• **Data shown**
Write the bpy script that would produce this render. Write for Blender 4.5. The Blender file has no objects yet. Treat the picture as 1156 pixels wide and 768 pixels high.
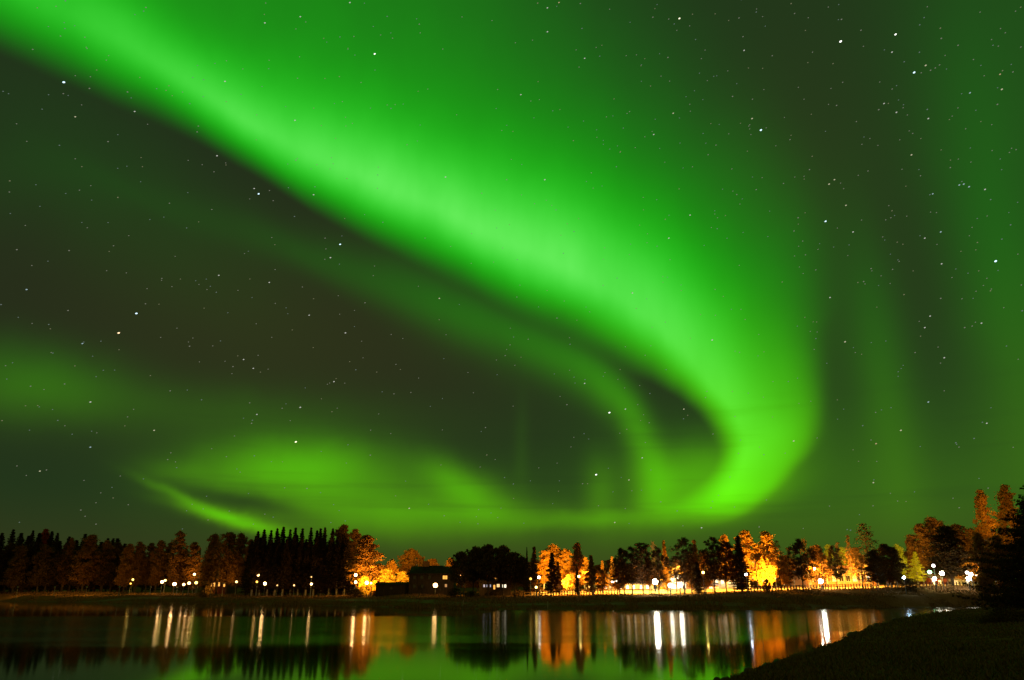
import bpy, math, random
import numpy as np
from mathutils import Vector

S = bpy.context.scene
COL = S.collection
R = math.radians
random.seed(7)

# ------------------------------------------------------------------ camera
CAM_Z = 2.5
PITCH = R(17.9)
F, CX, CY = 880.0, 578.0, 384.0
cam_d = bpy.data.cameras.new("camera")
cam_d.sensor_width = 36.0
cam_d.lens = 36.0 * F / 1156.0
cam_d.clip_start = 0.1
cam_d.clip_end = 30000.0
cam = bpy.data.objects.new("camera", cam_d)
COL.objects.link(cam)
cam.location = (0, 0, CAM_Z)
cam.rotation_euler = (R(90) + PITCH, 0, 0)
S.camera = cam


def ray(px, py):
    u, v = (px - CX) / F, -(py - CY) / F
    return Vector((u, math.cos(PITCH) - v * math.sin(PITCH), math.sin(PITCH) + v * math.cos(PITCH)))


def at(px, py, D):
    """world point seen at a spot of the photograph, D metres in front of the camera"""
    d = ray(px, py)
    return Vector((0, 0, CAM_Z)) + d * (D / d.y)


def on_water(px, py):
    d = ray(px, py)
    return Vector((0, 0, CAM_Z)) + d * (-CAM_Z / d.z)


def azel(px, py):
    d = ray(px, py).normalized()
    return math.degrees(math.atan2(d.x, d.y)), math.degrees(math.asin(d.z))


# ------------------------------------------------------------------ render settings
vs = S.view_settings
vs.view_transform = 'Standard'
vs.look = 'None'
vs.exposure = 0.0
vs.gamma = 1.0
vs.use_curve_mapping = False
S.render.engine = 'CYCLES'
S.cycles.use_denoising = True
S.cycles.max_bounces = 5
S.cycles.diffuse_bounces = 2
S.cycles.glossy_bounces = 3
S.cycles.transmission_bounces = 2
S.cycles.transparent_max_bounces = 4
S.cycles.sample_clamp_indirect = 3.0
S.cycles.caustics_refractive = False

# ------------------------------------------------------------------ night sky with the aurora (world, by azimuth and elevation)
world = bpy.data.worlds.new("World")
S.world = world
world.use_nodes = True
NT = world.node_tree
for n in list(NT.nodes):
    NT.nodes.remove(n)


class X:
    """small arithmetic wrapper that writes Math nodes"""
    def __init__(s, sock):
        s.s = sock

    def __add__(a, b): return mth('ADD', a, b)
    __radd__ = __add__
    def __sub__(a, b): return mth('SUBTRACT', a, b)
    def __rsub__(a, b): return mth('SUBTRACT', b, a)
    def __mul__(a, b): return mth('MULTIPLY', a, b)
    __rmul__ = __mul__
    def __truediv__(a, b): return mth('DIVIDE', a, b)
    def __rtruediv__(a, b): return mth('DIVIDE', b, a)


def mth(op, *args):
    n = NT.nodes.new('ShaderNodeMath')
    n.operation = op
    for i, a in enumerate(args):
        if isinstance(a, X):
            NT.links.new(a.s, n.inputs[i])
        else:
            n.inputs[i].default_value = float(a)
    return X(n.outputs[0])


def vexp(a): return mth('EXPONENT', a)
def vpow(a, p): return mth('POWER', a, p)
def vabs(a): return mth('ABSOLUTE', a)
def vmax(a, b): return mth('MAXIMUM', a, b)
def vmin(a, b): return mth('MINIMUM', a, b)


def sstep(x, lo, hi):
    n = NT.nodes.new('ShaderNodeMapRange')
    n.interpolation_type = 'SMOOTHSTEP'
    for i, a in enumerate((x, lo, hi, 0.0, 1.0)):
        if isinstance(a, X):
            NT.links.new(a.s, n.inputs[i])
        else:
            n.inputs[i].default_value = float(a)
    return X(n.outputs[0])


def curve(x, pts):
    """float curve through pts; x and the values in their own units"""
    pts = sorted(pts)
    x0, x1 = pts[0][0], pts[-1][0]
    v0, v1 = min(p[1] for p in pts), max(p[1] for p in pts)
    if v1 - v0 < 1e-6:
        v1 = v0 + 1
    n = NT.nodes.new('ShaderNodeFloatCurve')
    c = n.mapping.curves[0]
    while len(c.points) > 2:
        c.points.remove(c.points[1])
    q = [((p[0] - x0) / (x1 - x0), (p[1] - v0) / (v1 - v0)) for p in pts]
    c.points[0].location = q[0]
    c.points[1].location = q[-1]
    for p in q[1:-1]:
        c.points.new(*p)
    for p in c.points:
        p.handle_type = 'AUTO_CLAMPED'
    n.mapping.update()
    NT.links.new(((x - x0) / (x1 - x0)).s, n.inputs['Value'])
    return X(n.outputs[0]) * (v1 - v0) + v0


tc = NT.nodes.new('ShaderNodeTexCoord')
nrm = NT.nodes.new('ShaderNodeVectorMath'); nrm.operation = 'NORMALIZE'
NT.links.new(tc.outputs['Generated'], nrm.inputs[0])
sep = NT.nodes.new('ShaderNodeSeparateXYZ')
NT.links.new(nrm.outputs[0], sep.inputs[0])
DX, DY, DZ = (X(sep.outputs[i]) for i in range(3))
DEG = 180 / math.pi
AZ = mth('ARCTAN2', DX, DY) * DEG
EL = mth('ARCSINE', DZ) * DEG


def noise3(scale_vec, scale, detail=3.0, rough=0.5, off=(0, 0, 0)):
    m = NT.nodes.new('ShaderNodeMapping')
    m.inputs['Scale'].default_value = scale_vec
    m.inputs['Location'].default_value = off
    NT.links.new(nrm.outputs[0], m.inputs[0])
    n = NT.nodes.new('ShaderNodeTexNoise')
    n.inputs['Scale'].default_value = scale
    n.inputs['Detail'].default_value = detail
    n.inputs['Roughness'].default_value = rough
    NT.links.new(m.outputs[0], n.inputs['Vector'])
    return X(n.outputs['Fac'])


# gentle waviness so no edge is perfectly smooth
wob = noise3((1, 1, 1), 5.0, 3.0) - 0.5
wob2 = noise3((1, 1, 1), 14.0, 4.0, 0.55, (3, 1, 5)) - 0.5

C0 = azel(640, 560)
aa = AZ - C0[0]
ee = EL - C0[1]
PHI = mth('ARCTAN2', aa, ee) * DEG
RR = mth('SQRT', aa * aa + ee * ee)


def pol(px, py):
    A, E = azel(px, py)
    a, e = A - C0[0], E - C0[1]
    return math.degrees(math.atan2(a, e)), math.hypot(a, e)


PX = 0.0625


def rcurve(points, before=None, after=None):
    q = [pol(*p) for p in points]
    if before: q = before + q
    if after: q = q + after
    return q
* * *
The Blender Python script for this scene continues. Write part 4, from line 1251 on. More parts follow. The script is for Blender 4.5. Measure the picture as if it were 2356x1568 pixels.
* * *
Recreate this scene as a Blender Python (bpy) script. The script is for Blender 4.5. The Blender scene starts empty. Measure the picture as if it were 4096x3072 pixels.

• **Exercise goal**
Leave out the pictures and transcribe exactly the lines from the one containing "Write the bpy" through the one containing "random.seed(7)".

• **Solution to the exercise**
Write the bpy script that would produce this render. Write for Blender 4.5. The Blender file has no objects yet. Treat the picture as 1156 pixels wide and 768 pixels high.
import bpy, math, random
import numpy as np
from mathutils import Vector

S = bpy.context.scene
COL = S.collection
R = math.radians
random.seed(7)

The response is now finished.